I feel I talk a lot about tuck boxes. This is maybe because, ignoring conveniently the dark side of them, I do fetishise boarding schools. This was fuelled early by Enid Blyton’s St Clare’s books. Books to which I returned often, way into adult hood, when the world seemed too big.
There was always clear justice in Blyton’s books: you do good and you come good, you do bad and, well, you’re forgiven because you’re sorry and promise to do better. This was justice, and reflection, often lacking in the topsy-turvy real world. And then there were the tuck boxes, brimming with implausibly paired goods, such as sardines and tinned peaches and birthday cakes, that defied delivery services to arrive intact and raring to be sliced into greedily.

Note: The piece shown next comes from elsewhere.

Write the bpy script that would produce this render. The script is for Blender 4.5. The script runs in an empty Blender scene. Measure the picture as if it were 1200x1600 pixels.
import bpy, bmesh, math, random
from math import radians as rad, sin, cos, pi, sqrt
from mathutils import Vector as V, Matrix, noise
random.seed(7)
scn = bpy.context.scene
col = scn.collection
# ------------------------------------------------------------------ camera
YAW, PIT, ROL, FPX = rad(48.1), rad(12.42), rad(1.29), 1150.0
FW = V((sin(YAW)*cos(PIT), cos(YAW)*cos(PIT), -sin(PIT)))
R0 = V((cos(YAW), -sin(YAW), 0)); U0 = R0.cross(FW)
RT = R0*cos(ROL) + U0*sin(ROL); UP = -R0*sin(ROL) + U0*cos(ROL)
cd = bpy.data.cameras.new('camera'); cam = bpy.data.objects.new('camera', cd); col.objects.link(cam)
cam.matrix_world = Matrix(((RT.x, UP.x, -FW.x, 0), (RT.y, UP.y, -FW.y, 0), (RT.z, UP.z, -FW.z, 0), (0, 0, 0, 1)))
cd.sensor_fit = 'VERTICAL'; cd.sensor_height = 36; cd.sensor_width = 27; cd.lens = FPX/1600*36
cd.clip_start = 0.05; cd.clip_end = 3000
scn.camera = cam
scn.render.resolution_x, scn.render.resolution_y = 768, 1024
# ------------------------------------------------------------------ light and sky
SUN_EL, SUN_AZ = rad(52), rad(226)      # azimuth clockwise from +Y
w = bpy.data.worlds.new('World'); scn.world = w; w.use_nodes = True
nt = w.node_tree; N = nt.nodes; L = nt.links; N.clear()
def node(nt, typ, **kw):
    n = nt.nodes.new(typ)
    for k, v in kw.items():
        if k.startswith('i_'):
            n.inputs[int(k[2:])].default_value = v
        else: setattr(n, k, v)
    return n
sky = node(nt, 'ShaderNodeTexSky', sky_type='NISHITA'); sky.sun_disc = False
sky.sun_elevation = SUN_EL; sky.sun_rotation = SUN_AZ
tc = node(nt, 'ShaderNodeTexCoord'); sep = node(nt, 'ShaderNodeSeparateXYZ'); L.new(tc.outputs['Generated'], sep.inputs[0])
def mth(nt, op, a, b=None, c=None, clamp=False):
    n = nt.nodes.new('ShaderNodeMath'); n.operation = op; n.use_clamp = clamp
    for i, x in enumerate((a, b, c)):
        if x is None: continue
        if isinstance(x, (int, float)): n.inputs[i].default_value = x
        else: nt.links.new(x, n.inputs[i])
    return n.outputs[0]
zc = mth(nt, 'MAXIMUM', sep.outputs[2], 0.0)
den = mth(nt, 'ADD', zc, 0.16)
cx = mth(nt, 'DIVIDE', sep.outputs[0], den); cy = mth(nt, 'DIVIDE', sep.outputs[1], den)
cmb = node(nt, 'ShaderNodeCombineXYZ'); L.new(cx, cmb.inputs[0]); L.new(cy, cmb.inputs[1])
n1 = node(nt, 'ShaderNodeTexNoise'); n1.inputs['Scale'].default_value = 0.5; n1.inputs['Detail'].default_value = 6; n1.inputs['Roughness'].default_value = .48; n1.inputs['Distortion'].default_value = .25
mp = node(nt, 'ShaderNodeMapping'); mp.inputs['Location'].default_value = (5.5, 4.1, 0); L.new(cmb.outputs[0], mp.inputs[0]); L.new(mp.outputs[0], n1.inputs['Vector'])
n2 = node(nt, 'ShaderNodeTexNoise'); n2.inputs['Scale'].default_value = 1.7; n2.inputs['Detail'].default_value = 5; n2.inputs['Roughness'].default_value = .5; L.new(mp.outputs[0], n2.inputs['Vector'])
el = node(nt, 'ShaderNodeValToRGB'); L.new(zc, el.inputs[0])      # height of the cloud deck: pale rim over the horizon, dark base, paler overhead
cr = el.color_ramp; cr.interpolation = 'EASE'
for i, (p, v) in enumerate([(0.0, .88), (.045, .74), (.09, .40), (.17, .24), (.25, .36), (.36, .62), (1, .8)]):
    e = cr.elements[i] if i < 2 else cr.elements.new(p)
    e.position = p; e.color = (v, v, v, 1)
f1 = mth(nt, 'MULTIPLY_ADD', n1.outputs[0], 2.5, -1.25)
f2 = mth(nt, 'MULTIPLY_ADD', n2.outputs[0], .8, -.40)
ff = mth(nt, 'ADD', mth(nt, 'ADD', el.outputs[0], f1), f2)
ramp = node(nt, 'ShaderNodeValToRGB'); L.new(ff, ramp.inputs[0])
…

I thought of this as I got a Heist postal service delivery of its Spanish Almond Caramel (how exotic this would have been in a 1950s tuck box, positively an invasion). A thick – 190g – brick of a chocolate offering; bar is too humble an interpretation. It’s wrapped in brown paper, of course, and inside is a Peruvian cocoa, milk chocolate-covered caramel bar studded with toasted Spanish guara almonds. It’s one of those bars you really need a knife for, don’t tell matron, and once breached this bar will ooze its Welsh cream-based caramel.
On a warm day it might benefit from being placed in the fridge for half an hour before consumption. Not a place I’d usually recommend keeping chocolate but we must be realistic.
It’s very sweet, be warned, but a delight for those of you who usually rear up at my darker recommendations.
It would make an excellent present (at £12 a bar), for yourself, if your child is going off to university next month. Or even just back to school.